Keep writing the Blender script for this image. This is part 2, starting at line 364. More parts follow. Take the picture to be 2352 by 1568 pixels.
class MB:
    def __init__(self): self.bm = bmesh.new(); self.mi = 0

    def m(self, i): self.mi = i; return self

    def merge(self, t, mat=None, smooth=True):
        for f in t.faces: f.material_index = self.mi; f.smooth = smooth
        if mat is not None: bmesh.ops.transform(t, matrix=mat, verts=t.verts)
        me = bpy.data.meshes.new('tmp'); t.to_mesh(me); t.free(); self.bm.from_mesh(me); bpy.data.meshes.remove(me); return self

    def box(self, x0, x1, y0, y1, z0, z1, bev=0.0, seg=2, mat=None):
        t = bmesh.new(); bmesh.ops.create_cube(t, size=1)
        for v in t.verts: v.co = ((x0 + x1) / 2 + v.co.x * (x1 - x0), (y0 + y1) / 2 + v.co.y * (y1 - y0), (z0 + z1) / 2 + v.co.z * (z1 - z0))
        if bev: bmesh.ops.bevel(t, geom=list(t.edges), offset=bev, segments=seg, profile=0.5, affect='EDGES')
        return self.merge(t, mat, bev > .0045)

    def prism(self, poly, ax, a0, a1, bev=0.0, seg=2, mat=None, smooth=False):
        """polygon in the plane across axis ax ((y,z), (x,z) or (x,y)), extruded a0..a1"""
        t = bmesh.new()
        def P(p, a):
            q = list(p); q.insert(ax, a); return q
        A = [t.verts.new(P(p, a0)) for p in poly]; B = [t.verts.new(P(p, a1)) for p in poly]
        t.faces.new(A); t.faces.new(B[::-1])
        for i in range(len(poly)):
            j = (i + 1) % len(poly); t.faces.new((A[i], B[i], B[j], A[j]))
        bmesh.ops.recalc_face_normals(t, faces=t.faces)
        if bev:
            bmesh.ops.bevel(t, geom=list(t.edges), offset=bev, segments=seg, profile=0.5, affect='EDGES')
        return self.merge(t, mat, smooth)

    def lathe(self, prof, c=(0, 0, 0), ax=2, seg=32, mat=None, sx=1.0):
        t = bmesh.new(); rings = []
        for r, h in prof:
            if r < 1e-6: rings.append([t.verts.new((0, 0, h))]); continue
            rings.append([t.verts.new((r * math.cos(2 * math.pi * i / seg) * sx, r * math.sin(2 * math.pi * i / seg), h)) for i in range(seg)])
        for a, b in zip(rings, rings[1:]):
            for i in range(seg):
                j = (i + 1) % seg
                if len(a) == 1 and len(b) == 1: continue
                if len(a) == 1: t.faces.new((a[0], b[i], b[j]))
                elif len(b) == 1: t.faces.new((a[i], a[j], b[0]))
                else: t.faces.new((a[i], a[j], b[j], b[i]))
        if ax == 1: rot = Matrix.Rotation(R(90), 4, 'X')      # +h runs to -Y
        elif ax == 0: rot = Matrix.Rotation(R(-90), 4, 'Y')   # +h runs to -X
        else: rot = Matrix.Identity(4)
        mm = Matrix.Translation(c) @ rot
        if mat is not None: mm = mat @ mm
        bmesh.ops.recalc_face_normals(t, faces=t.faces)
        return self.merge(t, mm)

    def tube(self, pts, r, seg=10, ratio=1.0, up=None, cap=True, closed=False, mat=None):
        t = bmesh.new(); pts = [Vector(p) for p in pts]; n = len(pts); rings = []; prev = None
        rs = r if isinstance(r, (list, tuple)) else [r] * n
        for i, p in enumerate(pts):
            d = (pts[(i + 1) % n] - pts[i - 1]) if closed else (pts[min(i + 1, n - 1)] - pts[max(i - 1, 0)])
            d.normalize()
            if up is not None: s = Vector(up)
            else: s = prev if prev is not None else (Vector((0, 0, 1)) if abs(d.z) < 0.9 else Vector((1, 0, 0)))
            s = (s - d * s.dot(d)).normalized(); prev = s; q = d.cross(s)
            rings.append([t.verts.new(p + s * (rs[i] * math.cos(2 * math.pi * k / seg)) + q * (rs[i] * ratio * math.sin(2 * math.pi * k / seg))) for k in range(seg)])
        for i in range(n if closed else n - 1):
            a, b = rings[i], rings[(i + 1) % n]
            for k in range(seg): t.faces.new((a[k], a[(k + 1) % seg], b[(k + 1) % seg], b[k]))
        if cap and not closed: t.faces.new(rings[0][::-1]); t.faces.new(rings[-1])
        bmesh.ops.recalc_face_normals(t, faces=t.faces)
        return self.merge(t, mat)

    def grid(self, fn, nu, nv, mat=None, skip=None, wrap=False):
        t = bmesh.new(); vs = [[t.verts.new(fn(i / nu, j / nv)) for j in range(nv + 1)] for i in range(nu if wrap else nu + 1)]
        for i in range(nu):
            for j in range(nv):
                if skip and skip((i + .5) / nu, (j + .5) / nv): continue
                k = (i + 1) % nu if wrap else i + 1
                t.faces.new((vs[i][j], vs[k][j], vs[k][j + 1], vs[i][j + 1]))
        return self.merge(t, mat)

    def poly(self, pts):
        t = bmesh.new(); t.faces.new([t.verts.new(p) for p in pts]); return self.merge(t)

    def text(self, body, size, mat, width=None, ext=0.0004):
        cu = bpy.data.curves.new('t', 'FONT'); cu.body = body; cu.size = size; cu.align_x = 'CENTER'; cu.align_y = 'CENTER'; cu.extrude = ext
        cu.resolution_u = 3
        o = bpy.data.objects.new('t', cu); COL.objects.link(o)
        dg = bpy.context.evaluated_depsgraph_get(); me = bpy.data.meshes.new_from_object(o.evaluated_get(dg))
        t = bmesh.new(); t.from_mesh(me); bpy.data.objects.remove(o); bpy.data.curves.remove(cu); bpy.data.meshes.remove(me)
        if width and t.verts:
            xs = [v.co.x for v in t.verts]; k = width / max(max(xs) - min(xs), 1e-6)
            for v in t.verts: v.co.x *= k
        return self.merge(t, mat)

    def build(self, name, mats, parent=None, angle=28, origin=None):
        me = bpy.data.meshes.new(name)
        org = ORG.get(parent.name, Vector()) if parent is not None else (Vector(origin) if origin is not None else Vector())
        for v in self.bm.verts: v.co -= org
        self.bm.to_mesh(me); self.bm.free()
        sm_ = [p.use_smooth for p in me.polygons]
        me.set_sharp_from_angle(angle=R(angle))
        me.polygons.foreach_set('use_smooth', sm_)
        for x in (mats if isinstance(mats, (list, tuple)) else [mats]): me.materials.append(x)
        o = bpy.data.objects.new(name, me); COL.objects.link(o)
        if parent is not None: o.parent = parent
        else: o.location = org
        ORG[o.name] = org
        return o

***

*WRITTEN INSTRUCTION:* Return the lines above exactly, keeping every word.

*THE ANSWER:*
Keep writing the Blender script for this image. This is part 2, starting at line 364. More parts follow. Take the picture to be 2352 by 1568 pixels.
class MB:
    def __init__(self): self.bm = bmesh.new(); self.mi = 0

    def m(self, i): self.mi = i; return self

    def merge(self, t, mat=None, smooth=True):
        for f in t.faces: f.material_index = self.mi; f.smooth = smooth
        if mat is not None: bmesh.ops.transform(t, matrix=mat, verts=t.verts)
        me = bpy.data.meshes.new('tmp'); t.to_mesh(me); t.free(); self.bm.from_mesh(me); bpy.data.meshes.remove(me); return self

    def box(self, x0, x1, y0, y1, z0, z1, bev=0.0, seg=2, mat=None):
        t = bmesh.new(); bmesh.ops.create_cube(t, size=1)
        for v in t.verts: v.co = ((x0 + x1) / 2 + v.co.x * (x1 - x0), (y0 + y1) / 2 + v.co.y * (y1 - y0), (z0 + z1) / 2 + v.co.z * (z1 - z0))
        if bev: bmesh.ops.bevel(t, geom=list(t.edges), offset=bev, segments=seg, profile=0.5, affect='EDGES')
        return self.merge(t, mat, bev > .0045)

    def prism(self, poly, ax, a0, a1, bev=0.0, seg=2, mat=None, smooth=False):
        """polygon in the plane across axis ax ((y,z), (x,z) or (x,y)), extruded a0..a1"""
        t = bmesh.new()
        def P(p, a):
            q = list(p); q.insert(ax, a); return q
        A = [t.verts.new(P(p, a0)) for p in poly]; B = [t.verts.new(P(p, a1)) for p in poly]
        t.faces.new(A); t.faces.new(B[::-1])
        for i in range(len(poly)):
            j = (i + 1) % len(poly); t.faces.new((A[i], B[i], B[j], A[j]))
        bmesh.ops.recalc_face_normals(t, faces=t.faces)
        if bev:
            bmesh.ops.bevel(t, geom=list(t.edges), offset=bev, segments=seg, profile=0.5, affect='EDGES')
        return self.merge(t, mat, smooth)

    def lathe(self, prof, c=(0, 0, 0), ax=2, seg=32, mat=None, sx=1.0):
        t = bmesh.new(); rings = []
        for r, h in prof:
            if r < 1e-6: rings.append([t.verts.new((0, 0, h))]); continue
            rings.append([t.verts.new((r * math.cos(2 * math.pi * i / seg) * sx, r * math.sin(2 * math.pi * i / seg), h)) for i in range(seg)])
        for a, b in zip(rings, rings[1:]):
            for i in range(seg):
                j = (i + 1) % seg
                if len(a) == 1 and len(b) == 1: continue
                if len(a) == 1: t.faces.new((a[0], b[i], b[j]))
                elif len(b) == 1: t.faces.new((a[i], a[j], b[0]))
                else: t.faces.new((a[i], a[j], b[j], b[i]))
        if ax == 1: rot = Matrix.Rotation(R(90), 4, 'X')      # +h runs to -Y
        elif ax == 0: rot = Matrix.Rotation(R(-90), 4, 'Y')   # +h runs to -X
        else: rot = Matrix.Identity(4)
        mm = Matrix.Translation(c) @ rot
        if mat is not None: mm = mat @ mm
        bmesh.ops.recalc_face_normals(t, faces=t.faces)
        return self.merge(t, mm)

    def tube(self, pts, r, seg=10, ratio=1.0, up=None, cap=True, closed=False, mat=None):
        t = bmesh.new(); pts = [Vector(p) for p in pts]; n = len(pts); rings = []; prev = None
        rs = r if isinstance(r, (list, tuple)) else [r] * n
        for i, p in enumerate(pts):
            d = (pts[(i + 1) % n] - pts[i - 1]) if closed else (pts[min(i + 1, n - 1)] - pts[max(i - 1, 0)])
            d.normalize()
            if up is not None: s = Vector(up)
            else: s = prev if prev is not None else (Vector((0, 0, 1)) if abs(d.z) < 0.9 else Vector((1, 0, 0)))
            s = (s - d * s.dot(d)).normalized(); prev = s; q = d.cross(s)
            rings.append([t.verts.new(p + s * (rs[i] * math.cos(2 * math.pi * k / seg)) + q * (rs[i] * ratio * math.sin(2 * math.pi * k / seg))) for k in range(seg)])
        for i in range(n if closed else n - 1):
            a, b = rings[i], rings[(i + 1) % n]
            for k in range(seg): t.faces.new((a[k], a[(k + 1) % seg], b[(k + 1) % seg], b[k]))
        if cap and not closed: t.faces.new(rings[0][::-1]); t.faces.new(rings[-1])
        bmesh.ops.recalc_face_normals(t, faces=t.faces)
        return self.merge(t, mat)

    def grid(self, fn, nu, nv, mat=None, skip=None, wrap=False):
        t = bmesh.new(); vs = [[t.verts.new(fn(i / nu, j / nv)) for j in range(nv + 1)] for i in range(nu if wrap else nu + 1)]
        for i in range(nu):
            for j in range(nv):
                if skip and skip((i + .5) / nu, (j + .5) / nv): continue
                k = (i + 1) % nu if wrap else i + 1
                t.faces.new((vs[i][j], vs[k][j], vs[k][j + 1], vs[i][j + 1]))
        return self.merge(t, mat)

    def poly(self, pts):
        t = bmesh.new(); t.faces.new([t.verts.new(p) for p in pts]); return self.merge(t)

    def text(self, body, size, mat, width=None, ext=0.0004):
        cu = bpy.data.curves.new('t', 'FONT'); cu.body = body; cu.size = size; cu.align_x = 'CENTER'; cu.align_y = 'CENTER'; cu.extrude = ext
        cu.resolution_u = 3
        o = bpy.data.objects.new('t', cu); COL.objects.link(o)
        dg = bpy.context.evaluated_depsgraph_get(); me = bpy.data.meshes.new_from_object(o.evaluated_get(dg))
        t = bmesh.new(); t.from_mesh(me); bpy.data.objects.remove(o); bpy.data.curves.remove(cu); bpy.data.meshes.remove(me)
        if width and t.verts:
            xs = [v.co.x for v in t.verts]; k = width / max(max(xs) - min(xs), 1e-6)
            for v in t.verts: v.co.x *= k
        return self.merge(t, mat)

    def build(self, name, mats, parent=None, angle=28, origin=None):
        me = bpy.data.meshes.new(name)
        org = ORG.get(parent.name, Vector()) if parent is not None else (Vector(origin) if origin is not None else Vector())
        for v in self.bm.verts: v.co -= org
        self.bm.to_mesh(me); self.bm.free()
        sm_ = [p.use_smooth for p in me.polygons]
        me.set_sharp_from_angle(angle=R(angle))
        me.polygons.foreach_set('use_smooth', sm_)
        for x in (mats if isinstance(mats, (list, tuple)) else [mats]): me.materials.append(x)
        o = bpy.data.objects.new(name, me); COL.objects.link(o)
        if parent is not None: o.parent = parent
        else: o.location = org
        ORG[o.name] = org
        return o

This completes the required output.